Dataset:

— Start —

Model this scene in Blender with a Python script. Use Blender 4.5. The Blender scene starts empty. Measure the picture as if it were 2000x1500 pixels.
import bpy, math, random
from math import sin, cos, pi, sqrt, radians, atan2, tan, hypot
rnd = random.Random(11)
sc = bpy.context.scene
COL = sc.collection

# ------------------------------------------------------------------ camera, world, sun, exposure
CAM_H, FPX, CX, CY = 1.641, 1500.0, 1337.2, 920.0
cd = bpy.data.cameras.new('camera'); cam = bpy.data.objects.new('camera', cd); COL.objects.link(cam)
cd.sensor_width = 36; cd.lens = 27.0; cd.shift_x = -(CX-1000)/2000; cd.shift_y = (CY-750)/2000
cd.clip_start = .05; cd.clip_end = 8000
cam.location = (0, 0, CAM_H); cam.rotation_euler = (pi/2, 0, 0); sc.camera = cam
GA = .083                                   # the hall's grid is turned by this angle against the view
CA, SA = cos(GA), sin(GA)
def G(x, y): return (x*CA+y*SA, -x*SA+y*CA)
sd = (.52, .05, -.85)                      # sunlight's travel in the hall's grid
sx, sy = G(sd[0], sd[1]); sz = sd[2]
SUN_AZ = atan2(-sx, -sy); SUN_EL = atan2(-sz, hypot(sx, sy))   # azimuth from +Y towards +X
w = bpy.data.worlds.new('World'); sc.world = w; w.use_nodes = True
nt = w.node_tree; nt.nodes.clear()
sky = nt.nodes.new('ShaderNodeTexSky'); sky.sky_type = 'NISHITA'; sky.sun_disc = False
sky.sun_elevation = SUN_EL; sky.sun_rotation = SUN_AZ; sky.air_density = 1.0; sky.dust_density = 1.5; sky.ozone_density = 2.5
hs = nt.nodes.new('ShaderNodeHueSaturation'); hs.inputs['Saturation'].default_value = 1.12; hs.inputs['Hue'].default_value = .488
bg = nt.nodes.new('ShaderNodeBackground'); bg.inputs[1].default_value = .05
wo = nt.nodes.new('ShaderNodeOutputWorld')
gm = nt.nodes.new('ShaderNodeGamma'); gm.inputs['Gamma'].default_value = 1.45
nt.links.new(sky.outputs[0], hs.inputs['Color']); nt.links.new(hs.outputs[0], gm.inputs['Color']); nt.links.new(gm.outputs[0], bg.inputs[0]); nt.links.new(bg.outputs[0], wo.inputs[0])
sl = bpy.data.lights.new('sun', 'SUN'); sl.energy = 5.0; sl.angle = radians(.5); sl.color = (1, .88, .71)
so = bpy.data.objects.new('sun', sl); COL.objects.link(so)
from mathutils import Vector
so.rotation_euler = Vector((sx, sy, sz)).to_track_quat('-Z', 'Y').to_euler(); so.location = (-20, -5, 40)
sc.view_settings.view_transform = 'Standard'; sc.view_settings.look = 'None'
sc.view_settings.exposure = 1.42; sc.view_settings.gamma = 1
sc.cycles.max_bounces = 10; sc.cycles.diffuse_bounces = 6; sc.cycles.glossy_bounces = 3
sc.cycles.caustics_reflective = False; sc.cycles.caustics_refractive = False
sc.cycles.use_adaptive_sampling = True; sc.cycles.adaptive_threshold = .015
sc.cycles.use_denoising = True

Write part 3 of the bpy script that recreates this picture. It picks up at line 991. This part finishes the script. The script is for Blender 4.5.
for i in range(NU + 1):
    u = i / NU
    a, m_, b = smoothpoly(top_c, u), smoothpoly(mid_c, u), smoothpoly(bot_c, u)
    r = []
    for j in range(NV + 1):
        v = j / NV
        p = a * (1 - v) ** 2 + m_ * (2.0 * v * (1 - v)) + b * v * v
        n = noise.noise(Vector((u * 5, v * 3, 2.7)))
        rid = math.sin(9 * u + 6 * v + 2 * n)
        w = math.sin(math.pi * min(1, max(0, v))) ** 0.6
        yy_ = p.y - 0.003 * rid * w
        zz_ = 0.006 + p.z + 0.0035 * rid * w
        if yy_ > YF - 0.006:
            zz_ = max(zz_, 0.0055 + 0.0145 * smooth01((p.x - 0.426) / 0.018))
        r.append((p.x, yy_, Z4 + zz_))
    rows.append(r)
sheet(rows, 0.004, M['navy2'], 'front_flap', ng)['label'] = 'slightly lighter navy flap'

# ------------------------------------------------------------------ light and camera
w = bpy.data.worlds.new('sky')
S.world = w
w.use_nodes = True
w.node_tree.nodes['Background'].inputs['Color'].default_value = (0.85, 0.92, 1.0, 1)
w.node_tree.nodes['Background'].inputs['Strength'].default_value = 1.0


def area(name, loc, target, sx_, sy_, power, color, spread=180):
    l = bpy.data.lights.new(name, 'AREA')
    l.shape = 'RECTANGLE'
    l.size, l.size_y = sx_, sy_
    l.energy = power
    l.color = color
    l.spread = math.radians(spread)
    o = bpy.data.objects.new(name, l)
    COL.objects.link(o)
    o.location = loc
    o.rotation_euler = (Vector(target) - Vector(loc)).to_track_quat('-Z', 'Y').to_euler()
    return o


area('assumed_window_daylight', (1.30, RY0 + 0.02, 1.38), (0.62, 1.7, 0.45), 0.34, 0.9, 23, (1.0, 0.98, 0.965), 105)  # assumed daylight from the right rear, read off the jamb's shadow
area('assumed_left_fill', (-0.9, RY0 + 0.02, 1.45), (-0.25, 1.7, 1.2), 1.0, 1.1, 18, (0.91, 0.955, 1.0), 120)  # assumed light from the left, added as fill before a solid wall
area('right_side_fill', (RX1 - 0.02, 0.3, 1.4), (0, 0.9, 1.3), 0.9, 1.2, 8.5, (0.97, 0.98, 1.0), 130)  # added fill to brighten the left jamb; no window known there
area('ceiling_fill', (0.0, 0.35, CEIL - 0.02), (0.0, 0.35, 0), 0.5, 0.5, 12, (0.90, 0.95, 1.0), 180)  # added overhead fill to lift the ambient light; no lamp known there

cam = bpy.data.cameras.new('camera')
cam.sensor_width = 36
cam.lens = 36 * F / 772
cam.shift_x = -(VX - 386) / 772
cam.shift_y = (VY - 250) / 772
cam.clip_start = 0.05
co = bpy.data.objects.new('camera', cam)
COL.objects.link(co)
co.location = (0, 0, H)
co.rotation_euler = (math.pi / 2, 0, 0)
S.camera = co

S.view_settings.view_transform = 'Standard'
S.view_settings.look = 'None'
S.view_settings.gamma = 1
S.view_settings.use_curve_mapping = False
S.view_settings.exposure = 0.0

— End —

Request: Quote the whole listing above, leaving nothing out.

Output:
Model this scene in Blender with a Python script. Use Blender 4.5. The Blender scene starts empty. Measure the picture as if it were 2000x1500 pixels.
import bpy, math, random
from math import sin, cos, pi, sqrt, radians, atan2, tan, hypot
rnd = random.Random(11)
sc = bpy.context.scene
COL = sc.collection

# ------------------------------------------------------------------ camera, world, sun, exposure
CAM_H, FPX, CX, CY = 1.641, 1500.0, 1337.2, 920.0
cd = bpy.data.cameras.new('camera'); cam = bpy.data.objects.new('camera', cd); COL.objects.link(cam)
cd.sensor_width = 36; cd.lens = 27.0; cd.shift_x = -(CX-1000)/2000; cd.shift_y = (CY-750)/2000
cd.clip_start = .05; cd.clip_end = 8000
cam.location = (0, 0, CAM_H); cam.rotation_euler = (pi/2, 0, 0); sc.camera = cam
GA = .083                                   # the hall's grid is turned by this angle against the view
CA, SA = cos(GA), sin(GA)
def G(x, y): return (x*CA+y*SA, -x*SA+y*CA)
sd = (.52, .05, -.85)                      # sunlight's travel in the hall's grid
sx, sy = G(sd[0], sd[1]); sz = sd[2]
SUN_AZ = atan2(-sx, -sy); SUN_EL = atan2(-sz, hypot(sx, sy))   # azimuth from +Y towards +X
w = bpy.data.worlds.new('World'); sc.world = w; w.use_nodes = True
nt = w.node_tree; nt.nodes.clear()
sky = nt.nodes.new('ShaderNodeTexSky'); sky.sky_type = 'NISHITA'; sky.sun_disc = False
sky.sun_elevation = SUN_EL; sky.sun_rotation = SUN_AZ; sky.air_density = 1.0; sky.dust_density = 1.5; sky.ozone_density = 2.5
hs = nt.nodes.new('ShaderNodeHueSaturation'); hs.inputs['Saturation'].default_value = 1.12; hs.inputs['Hue'].default_value = .488
bg = nt.nodes.new('ShaderNodeBackground'); bg.inputs[1].default_value = .05
wo = nt.nodes.new('ShaderNodeOutputWorld')
gm = nt.nodes.new('ShaderNodeGamma'); gm.inputs['Gamma'].default_value = 1.45
nt.links.new(sky.outputs[0], hs.inputs['Color']); nt.links.new(hs.outputs[0], gm.inputs['Color']); nt.links.new(gm.outputs[0], bg.inputs[0]); nt.links.new(bg.outputs[0], wo.inputs[0])
sl = bpy.data.lights.new('sun', 'SUN'); sl.energy = 5.0; sl.angle = radians(.5); sl.color = (1, .88, .71)
so = bpy.data.objects.new('sun', sl); COL.objects.link(so)
from mathutils import Vector
so.rotation_euler = Vector((sx, sy, sz)).to_track_quat('-Z', 'Y').to_euler(); so.location = (-20, -5, 40)
sc.view_settings.view_transform = 'Standard'; sc.view_settings.look = 'None'
sc.view_settings.exposure = 1.42; sc.view_settings.gamma = 1
sc.cycles.max_bounces = 10; sc.cycles.diffuse_bounces = 6; sc.cycles.glossy_bounces = 3
sc.cycles.caustics_reflective = False; sc.cycles.caustics_refractive = False
sc.cycles.use_adaptive_sampling = True; sc.cycles.adaptive_threshold = .015
sc.cycles.use_denoising = True

Write part 3 of the bpy script that recreates this picture. It picks up at line 991. This part finishes the script. The script is for Blender 4.5.
for i in range(NU + 1):
    u = i / NU
    a, m_, b = smoothpoly(top_c, u), smoothpoly(mid_c, u), smoothpoly(bot_c, u)
    r = []
    for j in range(NV + 1):
        v = j / NV
        p = a * (1 - v) ** 2 + m_ * (2.0 * v * (1 - v)) + b * v * v
        n = noise.noise(Vector((u * 5, v * 3, 2.7)))
        rid = math.sin(9 * u + 6 * v + 2 * n)
        w = math.sin(math.pi * min(1, max(0, v))) ** 0.6
        yy_ = p.y - 0.003 * rid * w
        zz_ = 0.006 + p.z + 0.0035 * rid * w
        if yy_ > YF - 0.006:
            zz_ = max(zz_, 0.0055 + 0.0145 * smooth01((p.x - 0.426) / 0.018))
        r.append((p.x, yy_, Z4 + zz_))
    rows.append(r)
sheet(rows, 0.004, M['navy2'], 'front_flap', ng)['label'] = 'slightly lighter navy flap'

# ------------------------------------------------------------------ light and camera
w = bpy.data.worlds.new('sky')
S.world = w
w.use_nodes = True
w.node_tree.nodes['Background'].inputs['Color'].default_value = (0.85, 0.92, 1.0, 1)
w.node_tree.nodes['Background'].inputs['Strength'].default_value = 1.0


def area(name, loc, target, sx_, sy_, power, color, spread=180):
    l = bpy.data.lights.new(name, 'AREA')
    l.shape = 'RECTANGLE'
    l.size, l.size_y = sx_, sy_
    l.energy = power
    l.color = color
    l.spread = math.radians(spread)
    o = bpy.data.objects.new(name, l)
    COL.objects.link(o)
    o.location = loc
    o.rotation_euler = (Vector(target) - Vector(loc)).to_track_quat('-Z', 'Y').to_euler()
    return o


area('assumed_window_daylight', (1.30, RY0 + 0.02, 1.38), (0.62, 1.7, 0.45), 0.34, 0.9, 23, (1.0, 0.98, 0.965), 105)  # assumed daylight from the right rear, read off the jamb's shadow
area('assumed_left_fill', (-0.9, RY0 + 0.02, 1.45), (-0.25, 1.7, 1.2), 1.0, 1.1, 18, (0.91, 0.955, 1.0), 120)  # assumed light from the left, added as fill before a solid wall
area('right_side_fill', (RX1 - 0.02, 0.3, 1.4), (0, 0.9, 1.3), 0.9, 1.2, 8.5, (0.97, 0.98, 1.0), 130)  # added fill to brighten the left jamb; no window known there
area('ceiling_fill', (0.0, 0.35, CEIL - 0.02), (0.0, 0.35, 0), 0.5, 0.5, 12, (0.90, 0.95, 1.0), 180)  # added overhead fill to lift the ambient light; no lamp known there

cam = bpy.data.cameras.new('camera')
cam.sensor_width = 36
cam.lens = 36 * F / 772
cam.shift_x = -(VX - 386) / 772
cam.shift_y = (VY - 250) / 772
cam.clip_start = 0.05
co = bpy.data.objects.new('camera', cam)
COL.objects.link(co)
co.location = (0, 0, H)
co.rotation_euler = (math.pi / 2, 0, 0)
S.camera = co

S.view_settings.view_transform = 'Standard'
S.view_settings.look = 'None'
S.view_settings.gamma = 1
S.view_settings.use_curve_mapping = False
S.view_settings.exposure = 0.0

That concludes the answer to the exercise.